Я уже упоминал, что моя матушка, Мария Васильевна, была набожной, глубоко религиозной женщиной и постоянно прививала нам, детям, веру в Бога, водила в церковь, постоянно следила за тем, чтобы мы знали и повторяли молитвы. Слушая наши детские песни и определив, что у меня неплохой голос, она настояла на том, чтобы я стал петь в церковном хоре».

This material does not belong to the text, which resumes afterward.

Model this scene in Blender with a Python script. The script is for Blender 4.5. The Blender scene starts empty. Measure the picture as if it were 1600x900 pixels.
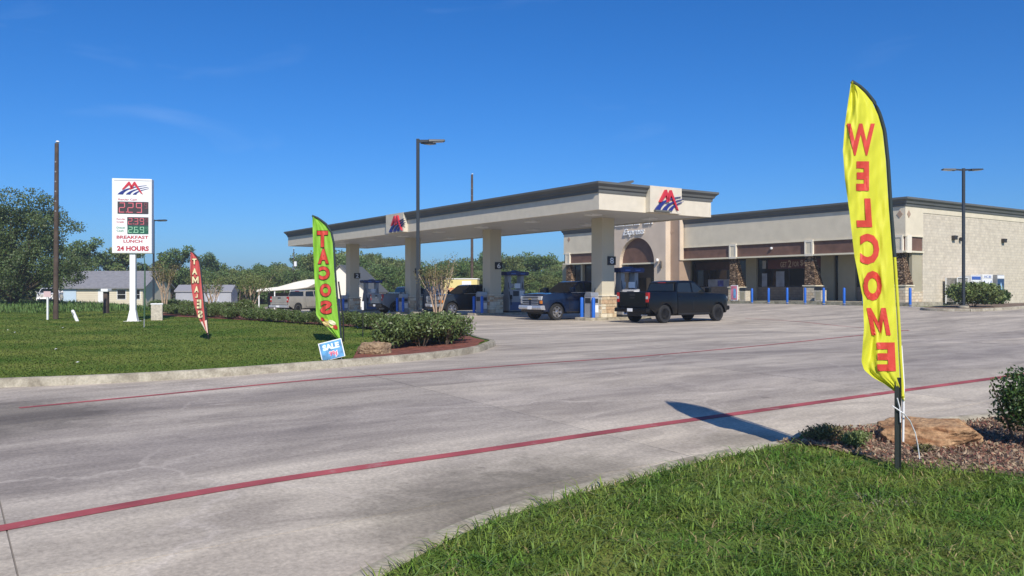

Климент Ворошилов искал и нашел, как говорила его мама, «где лучше»: Маршал Советского Союза (1935), советский партийный, государственный и военный деятель. Дважды Герой Советского Союза (1956,1968), Герой Социалистического Труда (1961), Герой МНР. В Советской Армии с 1918 года. Один из организаторов и руководителей Советской Армии. С ноября 1917-го комиссар Петрограда, вместе с Ф. Э. Дзержинским вел работу по организации ВЧК. В марте 1918-го возглавлял создание 5-й Украинской армии и руководил ее боевыми действиями. Затем командовал царицынской группой войск, заместитель командующего и член Военного совета Южного фронта, командовал 10-й армией. С ноября 1918-го нарком внутренних дел Украины, командующий войсками Харьковского военного округа, в 1919 — 14-й армией, возглавлял оборону Екатеринослава (Днепропетровск) и Киева. В 1919–21 годах один из организаторов и членов Революционного военного совета 1-й Конной армии. В 1921 году участвовал в ликвидации Кронштадтского мятежа. В 1921–25-м командовал войсками Северо-Кавказского военного округа и Московского военного округа. В 1925–34-м — нарком по военным и морским делам и председатель РВС СССР, в 1934–40-м нарком обороны СССР, с 1940-го — заместитель Председателя Совета Народных Комиссаров (СНК) СССР и председателя Комитета обороны при СНК СССР. В Великую Отечественную войну член Государственного Комитета обороны и Ставки Верховного Главнокомандования, главнокомандующий войсками Северо-западного направления, командующий Ленинградским фронтом, главнокомандующий партизанским движением, с 1943 года — представитель Ставки на фронтах. После войны председатель Союзной контрольной комиссии в Венгрии.